Interim Dean of Harvard College Donald Pfister (from left) joined Amy Yin ’14 and Zipcar founder Robin Chase during the 2014 Harvard College Women’s Leadership Awards ceremony. Kate Meakem ’14 was awarded an honorable mention.

Photo courtesy of the Harvard College Women’s Center

Campus & Community

Women leaders recognized

3 min read

Harvard Women’s Center honored undergrad and an innovative entrepreneur during the Women’s Leadership awards

Harvard undergraduate Amy Yin ’14 and Zipcar founder and former CEO Robin Chase were honored as the 2014 recipients of the annual Harvard College Women’s Leadership Awards.

Faculty, students, and staff gathered at the Charles Hotel in Cambridge April 24 to recognize the women for their achievements.

The award, in its 17th year and coordinated by the Harvard College Women’s Center, promotes awareness of women’s and gender issues, and each year recognizes an undergraduate who has demonstrated exceptional leadership and made a meaningful impact on fellow students. The award also acknowledges a woman outside of the College who has demonstrated exceptional leadership and distinguished herself in her profession, public service, or the arts.

Yin was chosen for blazing a trail through the sciences, a field in which women often have been underrepresented. She joined the Harvard Financial Analysts Club and eventually went on to become its president. She became a concentrator in computer science and co-founded Harvard Women in Computer Science (WiCS), which seeks to build a network of women in computer science across schools and industries and promote the importance of a technical education for girls.

Yin told the crowd that as a young girl she thought the “gender war” was over and men and women were on equal footing in the workplace and across society. She said as she got older and became more involved in different groups, she found that wasn’t necessarily the case. This inspired her to be a role model for other women and for young girls.

“There is one big theme that drives my life and my stories: If you can’t see it, you can’t be it,” she said. “I hope that you as my audience will join me in my crusade to grow the number of technical female leaders in the world by encouraging them to gain hard skills from an early age, like my dad always did, and by surrounding them with women that rock so that your friends, sisters, and daughters can truly feel that ‘the sky is the limit’ and so that they can be the greatness they see.”

After graduation Yin will join Facebook as an engineer, working on a project to bring data access to developing nations.

In accepting the professional award, Chase told the crowd, “I challenge you to go to your highest and best use. It may change from time to time in your life, but always go to your best.”
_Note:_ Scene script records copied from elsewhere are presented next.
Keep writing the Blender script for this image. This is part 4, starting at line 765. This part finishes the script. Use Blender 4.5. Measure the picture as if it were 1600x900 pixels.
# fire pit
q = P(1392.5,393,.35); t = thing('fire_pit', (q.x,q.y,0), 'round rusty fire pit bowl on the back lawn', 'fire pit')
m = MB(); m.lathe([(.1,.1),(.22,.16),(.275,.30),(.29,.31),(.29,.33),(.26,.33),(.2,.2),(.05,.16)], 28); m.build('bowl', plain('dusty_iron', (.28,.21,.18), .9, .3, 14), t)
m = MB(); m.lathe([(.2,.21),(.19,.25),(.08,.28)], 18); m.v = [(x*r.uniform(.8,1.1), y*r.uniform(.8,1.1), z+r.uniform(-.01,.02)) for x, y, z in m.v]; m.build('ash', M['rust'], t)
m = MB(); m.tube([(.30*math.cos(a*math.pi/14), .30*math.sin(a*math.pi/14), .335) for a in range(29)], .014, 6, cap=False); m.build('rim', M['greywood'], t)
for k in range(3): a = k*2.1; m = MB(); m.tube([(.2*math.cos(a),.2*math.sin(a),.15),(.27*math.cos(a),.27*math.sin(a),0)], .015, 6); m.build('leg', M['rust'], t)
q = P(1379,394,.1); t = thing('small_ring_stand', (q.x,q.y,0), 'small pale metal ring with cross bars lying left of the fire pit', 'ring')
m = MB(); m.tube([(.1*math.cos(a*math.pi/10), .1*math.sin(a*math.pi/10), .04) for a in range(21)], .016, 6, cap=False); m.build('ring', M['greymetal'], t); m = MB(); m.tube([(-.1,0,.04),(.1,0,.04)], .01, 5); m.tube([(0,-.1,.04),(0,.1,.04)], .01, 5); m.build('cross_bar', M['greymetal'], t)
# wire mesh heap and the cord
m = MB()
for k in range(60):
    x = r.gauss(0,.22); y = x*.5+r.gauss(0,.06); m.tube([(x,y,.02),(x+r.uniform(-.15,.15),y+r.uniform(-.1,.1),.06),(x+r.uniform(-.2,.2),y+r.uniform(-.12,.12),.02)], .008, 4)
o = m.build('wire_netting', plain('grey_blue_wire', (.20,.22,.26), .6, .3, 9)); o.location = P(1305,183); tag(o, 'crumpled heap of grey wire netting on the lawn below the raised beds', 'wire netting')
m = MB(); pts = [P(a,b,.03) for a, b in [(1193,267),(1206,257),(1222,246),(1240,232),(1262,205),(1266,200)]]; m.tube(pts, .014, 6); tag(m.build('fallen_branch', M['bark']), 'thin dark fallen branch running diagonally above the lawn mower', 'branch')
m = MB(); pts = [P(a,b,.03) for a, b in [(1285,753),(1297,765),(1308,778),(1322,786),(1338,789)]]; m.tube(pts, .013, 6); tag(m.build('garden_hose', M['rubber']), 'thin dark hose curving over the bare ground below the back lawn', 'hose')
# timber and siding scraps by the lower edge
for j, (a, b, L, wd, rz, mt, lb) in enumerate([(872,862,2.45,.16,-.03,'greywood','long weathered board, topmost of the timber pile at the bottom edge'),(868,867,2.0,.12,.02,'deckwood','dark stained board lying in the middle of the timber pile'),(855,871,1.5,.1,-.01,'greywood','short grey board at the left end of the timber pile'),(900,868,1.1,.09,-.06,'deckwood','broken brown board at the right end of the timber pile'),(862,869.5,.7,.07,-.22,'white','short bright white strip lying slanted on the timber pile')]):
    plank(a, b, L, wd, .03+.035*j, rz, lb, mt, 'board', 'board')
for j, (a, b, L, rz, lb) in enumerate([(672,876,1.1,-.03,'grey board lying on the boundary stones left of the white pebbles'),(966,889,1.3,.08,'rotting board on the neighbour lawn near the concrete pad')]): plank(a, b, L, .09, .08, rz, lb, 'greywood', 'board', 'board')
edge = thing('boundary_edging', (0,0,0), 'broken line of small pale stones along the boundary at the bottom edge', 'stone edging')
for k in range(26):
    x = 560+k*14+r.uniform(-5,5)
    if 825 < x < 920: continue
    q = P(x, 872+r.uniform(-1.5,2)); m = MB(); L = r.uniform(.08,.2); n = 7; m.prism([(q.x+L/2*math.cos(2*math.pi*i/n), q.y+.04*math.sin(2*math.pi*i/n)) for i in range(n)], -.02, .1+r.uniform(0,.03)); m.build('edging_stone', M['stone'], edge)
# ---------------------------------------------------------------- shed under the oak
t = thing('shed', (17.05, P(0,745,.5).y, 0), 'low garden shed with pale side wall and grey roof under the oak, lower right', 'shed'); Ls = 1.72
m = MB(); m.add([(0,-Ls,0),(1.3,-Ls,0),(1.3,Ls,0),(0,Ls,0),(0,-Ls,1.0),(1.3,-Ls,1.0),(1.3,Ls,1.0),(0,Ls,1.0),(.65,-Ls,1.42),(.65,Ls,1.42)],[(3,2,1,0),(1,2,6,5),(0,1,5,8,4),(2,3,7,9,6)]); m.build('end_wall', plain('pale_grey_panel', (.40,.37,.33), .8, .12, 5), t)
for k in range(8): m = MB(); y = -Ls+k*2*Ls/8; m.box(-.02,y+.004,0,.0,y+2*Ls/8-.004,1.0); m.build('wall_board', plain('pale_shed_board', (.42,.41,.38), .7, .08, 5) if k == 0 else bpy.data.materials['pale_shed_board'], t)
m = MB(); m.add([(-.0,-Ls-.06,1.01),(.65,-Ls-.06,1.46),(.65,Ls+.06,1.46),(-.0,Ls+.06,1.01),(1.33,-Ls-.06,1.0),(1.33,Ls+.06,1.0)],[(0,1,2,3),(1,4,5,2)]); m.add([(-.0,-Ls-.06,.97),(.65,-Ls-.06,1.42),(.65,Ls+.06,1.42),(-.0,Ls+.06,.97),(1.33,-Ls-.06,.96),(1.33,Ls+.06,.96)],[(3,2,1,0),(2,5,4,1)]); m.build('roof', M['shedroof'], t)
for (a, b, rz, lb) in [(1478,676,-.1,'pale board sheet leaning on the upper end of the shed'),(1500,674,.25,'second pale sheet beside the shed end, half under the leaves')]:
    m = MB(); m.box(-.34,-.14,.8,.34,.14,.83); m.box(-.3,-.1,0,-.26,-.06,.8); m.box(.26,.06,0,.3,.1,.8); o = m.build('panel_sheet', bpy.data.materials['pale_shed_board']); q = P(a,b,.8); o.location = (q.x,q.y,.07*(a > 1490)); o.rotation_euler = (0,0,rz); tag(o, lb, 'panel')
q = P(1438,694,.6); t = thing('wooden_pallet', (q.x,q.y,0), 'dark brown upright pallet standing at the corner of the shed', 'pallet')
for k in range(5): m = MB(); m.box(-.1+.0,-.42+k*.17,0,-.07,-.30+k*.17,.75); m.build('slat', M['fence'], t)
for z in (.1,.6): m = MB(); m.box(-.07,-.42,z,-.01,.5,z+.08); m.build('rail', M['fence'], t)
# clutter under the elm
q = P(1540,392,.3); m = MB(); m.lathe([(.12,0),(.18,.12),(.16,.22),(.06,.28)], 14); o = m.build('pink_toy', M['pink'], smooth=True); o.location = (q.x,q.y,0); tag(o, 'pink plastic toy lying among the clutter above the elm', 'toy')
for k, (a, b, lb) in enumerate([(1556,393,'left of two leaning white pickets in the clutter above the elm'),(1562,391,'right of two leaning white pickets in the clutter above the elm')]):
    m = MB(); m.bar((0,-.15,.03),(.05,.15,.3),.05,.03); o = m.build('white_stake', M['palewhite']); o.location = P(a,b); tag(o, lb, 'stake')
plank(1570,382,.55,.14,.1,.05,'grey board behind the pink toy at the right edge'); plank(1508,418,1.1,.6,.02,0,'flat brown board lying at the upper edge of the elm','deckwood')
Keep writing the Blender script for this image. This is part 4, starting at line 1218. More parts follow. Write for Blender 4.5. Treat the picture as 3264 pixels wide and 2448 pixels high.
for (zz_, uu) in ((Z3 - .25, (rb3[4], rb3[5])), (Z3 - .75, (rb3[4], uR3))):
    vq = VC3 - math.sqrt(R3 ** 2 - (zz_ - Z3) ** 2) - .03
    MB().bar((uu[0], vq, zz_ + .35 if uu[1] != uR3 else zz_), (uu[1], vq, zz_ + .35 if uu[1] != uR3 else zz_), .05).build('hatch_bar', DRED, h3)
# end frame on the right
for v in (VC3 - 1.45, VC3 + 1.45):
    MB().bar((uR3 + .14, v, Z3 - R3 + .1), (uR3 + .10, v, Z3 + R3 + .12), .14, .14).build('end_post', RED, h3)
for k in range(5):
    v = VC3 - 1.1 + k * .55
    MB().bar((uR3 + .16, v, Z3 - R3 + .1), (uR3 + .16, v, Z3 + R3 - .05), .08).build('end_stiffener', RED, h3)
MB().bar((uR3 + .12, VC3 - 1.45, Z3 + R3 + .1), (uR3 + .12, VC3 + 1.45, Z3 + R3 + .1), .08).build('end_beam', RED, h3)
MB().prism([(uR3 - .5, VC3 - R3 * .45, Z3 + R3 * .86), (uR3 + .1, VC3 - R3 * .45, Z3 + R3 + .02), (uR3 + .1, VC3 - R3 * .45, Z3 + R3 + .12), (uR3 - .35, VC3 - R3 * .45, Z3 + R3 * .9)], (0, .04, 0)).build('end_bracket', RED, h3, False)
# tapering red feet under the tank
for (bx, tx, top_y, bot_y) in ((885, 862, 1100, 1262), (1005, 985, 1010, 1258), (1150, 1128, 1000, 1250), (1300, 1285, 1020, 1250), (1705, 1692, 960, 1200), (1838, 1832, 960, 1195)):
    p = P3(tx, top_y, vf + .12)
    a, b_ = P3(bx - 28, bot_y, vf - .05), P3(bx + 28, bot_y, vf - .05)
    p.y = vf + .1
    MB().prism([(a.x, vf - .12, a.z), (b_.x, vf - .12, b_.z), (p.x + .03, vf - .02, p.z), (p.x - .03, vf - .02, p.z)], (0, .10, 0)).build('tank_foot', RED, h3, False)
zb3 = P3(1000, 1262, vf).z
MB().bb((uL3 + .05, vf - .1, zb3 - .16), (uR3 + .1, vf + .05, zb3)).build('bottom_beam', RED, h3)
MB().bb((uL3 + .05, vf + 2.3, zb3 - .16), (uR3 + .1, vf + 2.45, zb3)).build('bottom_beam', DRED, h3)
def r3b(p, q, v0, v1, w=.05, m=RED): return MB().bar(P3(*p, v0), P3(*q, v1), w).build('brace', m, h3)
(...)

In addition to founding Zipcar, the largest car-sharing company in the world, Chase is the founder and CEO of Buzzcar and GoLoco, an online ride-sharing community. She was a Loeb Fellow at Harvard Graduate School of Design in 2005, and has received many awards for innovation, design, and environment. She has been named to Time’s 100 Most Influential People, Fast Company’s Fast 50 Innovators, and BusinessWeek’s Top 10 Designers.

Kate Meakem ’14 was recognized with an honorable mention. Interim Dean of the College Donald Pfister also made remarks at the ceremony and congratulated the winners.

The awards are made possible by support from Terrie Fried Bloom ’75 and have a legacy of distinguished past recipients, including astronaut Stephanie Wilson ’88; Tina Tchen ’78, chief of staff to first lady Michelle Obama; and Pulitzer Prize-winning author and historian Doris Kearns Goodwin.